E se mantiveram os núcleos isolados, com pouca interação com os divergentes.

Sim, mesmo os militantes ficaram naqueles núcleos, uma comunicação que não dialoga, não passa. Os dois lados não dialogavam entre si. Teoricamente a internet poderia ter servido para a discussão de uma plataforma. É que esse não é um problema só da internet. Essa bipolarização que existe no Brasil há mais de 12 anos empobrece a política, porque os militantes de esquerda passam…tudo é uma questão de oposição e situação. Se o buraco é um buraco em Porto Alegre, o cara dá uma patada no Fortunati. Se o buraco é em São Leopoldo, ele defende o prefeito. O mesmo buraco, a mesma situação. Se estão cortando árvores, depende de quem é o prefeito. Então tudo é uma questão de disputa eleitoral. Os jovens militantes dos partidos estão pautados pelo calendário eleitoral. Já estão falando em 2018. Perdemos a disputa política conceitual. Independente de termos ganho a eleição, nós tivemos uma grande derrota ideológica, nós perdemos nos conceitos. O Brasil que saiu das urnas é um Brasil muito mais conservador do que era alguns anos atrás. Perdemos nos conceitos. Abrimos mão de fazer disputas políticas, politizadas, sobre temas centrais. Sempre é uma disputa em relação ao período eleitoral. Junho, não. Os manifestantes de Junho tinham uma pauta política. De todos os lados, mas tinham uma pauta política que não estava presa ao calendário eleitoral.
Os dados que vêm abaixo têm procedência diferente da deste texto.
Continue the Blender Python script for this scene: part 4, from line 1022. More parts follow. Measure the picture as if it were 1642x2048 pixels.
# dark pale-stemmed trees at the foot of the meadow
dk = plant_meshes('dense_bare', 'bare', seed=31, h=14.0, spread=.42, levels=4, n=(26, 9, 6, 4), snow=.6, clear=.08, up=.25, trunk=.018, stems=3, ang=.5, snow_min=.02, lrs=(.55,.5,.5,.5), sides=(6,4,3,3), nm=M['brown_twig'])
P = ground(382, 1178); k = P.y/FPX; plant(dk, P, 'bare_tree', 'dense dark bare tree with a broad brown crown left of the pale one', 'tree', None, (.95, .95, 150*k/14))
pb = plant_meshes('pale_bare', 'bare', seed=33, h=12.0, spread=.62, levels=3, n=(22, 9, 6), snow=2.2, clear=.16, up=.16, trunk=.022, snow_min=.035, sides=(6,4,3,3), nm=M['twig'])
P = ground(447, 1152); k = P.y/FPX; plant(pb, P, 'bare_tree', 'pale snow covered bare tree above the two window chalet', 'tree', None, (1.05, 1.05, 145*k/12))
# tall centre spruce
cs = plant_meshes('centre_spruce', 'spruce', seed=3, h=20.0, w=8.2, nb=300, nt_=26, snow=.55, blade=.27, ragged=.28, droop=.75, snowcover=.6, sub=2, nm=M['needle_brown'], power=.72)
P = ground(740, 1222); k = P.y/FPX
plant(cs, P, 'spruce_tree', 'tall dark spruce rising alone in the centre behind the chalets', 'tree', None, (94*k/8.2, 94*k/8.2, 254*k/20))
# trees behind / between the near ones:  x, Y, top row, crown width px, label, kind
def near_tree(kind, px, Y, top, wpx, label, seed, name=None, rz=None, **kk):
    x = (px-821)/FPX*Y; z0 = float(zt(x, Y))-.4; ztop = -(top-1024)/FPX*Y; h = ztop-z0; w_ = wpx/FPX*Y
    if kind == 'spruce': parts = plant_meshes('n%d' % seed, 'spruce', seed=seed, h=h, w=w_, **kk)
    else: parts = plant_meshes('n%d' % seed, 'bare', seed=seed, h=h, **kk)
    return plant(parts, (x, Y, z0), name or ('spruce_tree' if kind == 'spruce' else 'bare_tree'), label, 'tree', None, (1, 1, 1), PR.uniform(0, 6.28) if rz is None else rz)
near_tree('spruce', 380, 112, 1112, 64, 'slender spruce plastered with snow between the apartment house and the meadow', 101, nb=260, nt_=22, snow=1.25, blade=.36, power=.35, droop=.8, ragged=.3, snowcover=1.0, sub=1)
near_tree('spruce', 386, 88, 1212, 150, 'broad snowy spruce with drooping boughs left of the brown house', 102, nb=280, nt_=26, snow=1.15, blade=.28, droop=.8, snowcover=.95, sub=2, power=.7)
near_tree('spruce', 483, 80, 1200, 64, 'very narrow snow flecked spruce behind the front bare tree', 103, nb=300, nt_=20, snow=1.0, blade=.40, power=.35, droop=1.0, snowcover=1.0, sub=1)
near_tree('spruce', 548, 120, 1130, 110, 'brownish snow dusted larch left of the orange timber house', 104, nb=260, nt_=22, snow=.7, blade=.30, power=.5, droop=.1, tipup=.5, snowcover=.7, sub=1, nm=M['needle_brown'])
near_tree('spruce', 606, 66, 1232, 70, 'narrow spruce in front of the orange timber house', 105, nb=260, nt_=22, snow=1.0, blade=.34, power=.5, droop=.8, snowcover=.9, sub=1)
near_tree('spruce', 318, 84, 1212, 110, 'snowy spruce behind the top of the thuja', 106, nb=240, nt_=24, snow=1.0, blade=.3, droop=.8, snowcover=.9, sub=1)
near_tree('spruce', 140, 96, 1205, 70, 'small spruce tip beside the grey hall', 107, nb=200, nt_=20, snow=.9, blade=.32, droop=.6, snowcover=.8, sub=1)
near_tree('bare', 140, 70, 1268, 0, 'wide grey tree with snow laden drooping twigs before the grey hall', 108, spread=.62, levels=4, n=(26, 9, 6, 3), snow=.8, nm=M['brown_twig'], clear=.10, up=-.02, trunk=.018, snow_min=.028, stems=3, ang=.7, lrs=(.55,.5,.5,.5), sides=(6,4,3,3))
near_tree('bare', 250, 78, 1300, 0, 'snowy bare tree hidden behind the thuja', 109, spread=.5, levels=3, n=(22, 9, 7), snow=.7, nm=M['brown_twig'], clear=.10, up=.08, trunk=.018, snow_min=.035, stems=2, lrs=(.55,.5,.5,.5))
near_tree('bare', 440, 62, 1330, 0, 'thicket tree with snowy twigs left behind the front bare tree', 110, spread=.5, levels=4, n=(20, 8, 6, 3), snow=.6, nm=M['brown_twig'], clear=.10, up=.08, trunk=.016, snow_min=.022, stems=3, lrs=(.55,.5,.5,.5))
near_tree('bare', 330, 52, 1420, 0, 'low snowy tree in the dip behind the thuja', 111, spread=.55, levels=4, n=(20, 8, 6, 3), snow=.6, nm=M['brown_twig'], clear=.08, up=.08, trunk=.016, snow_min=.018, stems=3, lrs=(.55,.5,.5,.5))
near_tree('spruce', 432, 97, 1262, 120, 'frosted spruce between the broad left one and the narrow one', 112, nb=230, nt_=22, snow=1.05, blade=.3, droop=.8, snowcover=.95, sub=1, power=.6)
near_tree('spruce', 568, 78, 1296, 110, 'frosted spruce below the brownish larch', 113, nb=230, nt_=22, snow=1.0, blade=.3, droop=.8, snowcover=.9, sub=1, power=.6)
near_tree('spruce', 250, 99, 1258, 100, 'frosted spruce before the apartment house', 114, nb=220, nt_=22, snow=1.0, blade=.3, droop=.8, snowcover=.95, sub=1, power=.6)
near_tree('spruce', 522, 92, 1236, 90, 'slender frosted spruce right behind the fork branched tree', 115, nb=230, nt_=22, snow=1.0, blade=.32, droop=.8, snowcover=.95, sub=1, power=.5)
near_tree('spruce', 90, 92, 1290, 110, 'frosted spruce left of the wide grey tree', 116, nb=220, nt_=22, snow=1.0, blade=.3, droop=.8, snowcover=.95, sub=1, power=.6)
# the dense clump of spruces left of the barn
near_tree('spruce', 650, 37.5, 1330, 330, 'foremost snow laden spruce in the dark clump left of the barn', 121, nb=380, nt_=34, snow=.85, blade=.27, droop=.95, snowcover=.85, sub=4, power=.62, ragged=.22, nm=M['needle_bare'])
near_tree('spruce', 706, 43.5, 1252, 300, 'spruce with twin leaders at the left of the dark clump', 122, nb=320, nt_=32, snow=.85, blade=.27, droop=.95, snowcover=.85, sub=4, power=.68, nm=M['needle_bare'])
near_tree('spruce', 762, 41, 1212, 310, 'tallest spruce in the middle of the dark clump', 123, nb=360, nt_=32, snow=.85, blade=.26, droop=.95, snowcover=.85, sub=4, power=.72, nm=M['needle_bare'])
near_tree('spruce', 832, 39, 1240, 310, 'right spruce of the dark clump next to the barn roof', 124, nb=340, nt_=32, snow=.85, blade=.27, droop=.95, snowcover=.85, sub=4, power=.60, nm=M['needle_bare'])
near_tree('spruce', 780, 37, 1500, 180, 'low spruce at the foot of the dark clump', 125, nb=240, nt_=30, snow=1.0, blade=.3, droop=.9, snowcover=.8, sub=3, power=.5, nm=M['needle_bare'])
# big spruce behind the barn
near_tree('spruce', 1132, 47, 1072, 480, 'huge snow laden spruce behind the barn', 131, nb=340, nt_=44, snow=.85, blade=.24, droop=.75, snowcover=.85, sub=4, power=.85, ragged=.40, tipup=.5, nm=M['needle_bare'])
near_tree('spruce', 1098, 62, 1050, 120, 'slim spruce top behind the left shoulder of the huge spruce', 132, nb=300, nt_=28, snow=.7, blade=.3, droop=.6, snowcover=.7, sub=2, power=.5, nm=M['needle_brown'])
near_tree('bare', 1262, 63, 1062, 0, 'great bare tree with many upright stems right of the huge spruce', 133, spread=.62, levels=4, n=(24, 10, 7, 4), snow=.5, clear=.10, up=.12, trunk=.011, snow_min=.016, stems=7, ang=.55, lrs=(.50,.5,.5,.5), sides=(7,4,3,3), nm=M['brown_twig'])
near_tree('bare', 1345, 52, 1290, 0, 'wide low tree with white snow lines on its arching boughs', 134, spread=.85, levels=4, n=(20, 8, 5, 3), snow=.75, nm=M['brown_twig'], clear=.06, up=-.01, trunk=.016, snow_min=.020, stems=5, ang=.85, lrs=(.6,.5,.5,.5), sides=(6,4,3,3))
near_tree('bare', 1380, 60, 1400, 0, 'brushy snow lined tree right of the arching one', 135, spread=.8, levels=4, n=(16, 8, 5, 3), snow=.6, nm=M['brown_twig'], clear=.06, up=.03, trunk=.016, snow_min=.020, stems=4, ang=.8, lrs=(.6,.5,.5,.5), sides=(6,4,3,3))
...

Queriam melhor Saúde, melhor Educação, transporte coletivo de melhor qualidade, gratuito. Tinha uma pauta política que não estava para ser direcionada para um governante ou para um partido que assumisse amanhã ou depois. Inclusive, muitas reivindicações de Junho não cabem nos marcos institucionais que nós temos hoje. Por isso que, do meu ponto de vista, foram revoltas antissistema. Não eram pautas que cabiam dentro dos marcos institucionais no Brasil.

O PT entendeu mal isso?

Mal, muito mal. E pagamos o preço nessas eleições. Predomina até hoje, mesmo pós eleições e a nossa quase derrota nacional, nos militantes do PT…os militantes se comportaram muito mal. Os militantes de esquerda, em junho de 2013, onde pela primeira vez milhões de jovens saem às ruas, jovens que tinham de seis a oito anos quando o Lula chegou no governo, jovens que estavam fazendo sua estreia na política, que até então publicavam ovo frito e festinha de aniversário no Facebook e passaram a publicar “mais Saúde, mais Educação, melhor transporte coletivo”…esses jovens, que estavam tendo sua estreia na vida política, foram chamados de “coxinhas”, de “agentes da CIA”, de “direita”. Enquanto o outro lado, a direita, soube usar melhor isso que estava acontecendo e dizer “estamos junto com vocês”. A análise dos gráficos mostra isso. Até o dia 17 de junho, só tinha 13 a 15% de manifestações na internet contra o PT e contra a Dilma. E o Brasil já estava nas ruas. E terminou junho com tudo no colo da Dilma. Houve também uma movimentação da mídia de massas, dos grandes meios de comunicação, que, até a vaia para a Dilma no Mané Garrincha (estádio de futebol em Brasília), chamavam os manifestantes de “bandidos”, “delinquentes”. Esse era o tom dos principais meios de comunicação do Brasil: Globo, Estadão. Eles hostilizavam os manifestantes e estavam contra as manifestações. Quando a Dilma foi vaiada no Mané Garrincha eles viram que essas manifestações poderiam ser manifestações contra o governo. E não era contra o governo, era contra o sistema político, que tinha um governo de esquerda, progressista. Mas não era uma manifestação contra a Dilma, “Fora Dilma”. Essa sensação de que os movimentos de Junho foram capturados pela direita, ou que foram dirigidos pela direita, organizados pelo “PIG” (Partido da Imprensa Golpista, como são chamados alguns meios de comunicação hegemônicos), é uma viagem dos militantes de esquerda do PT. Até hoje, pós eleições, eles continuam tendo uma avaliação de que os movimentos de Junho foram organizados para derrotar a Dilma, para derrotar o PT. Só tem os marcos eleitorais nas cabeças desses militantes. Se os caras estão lá para reivindicar mais democracia, mais participação, melhoria na Saúde, melhoria no transporte público, melhoria na Educação, a esquerda tinha que estar junto com essa galera, e não dizendo “vão pra casa, vocês são agentes da CIA”.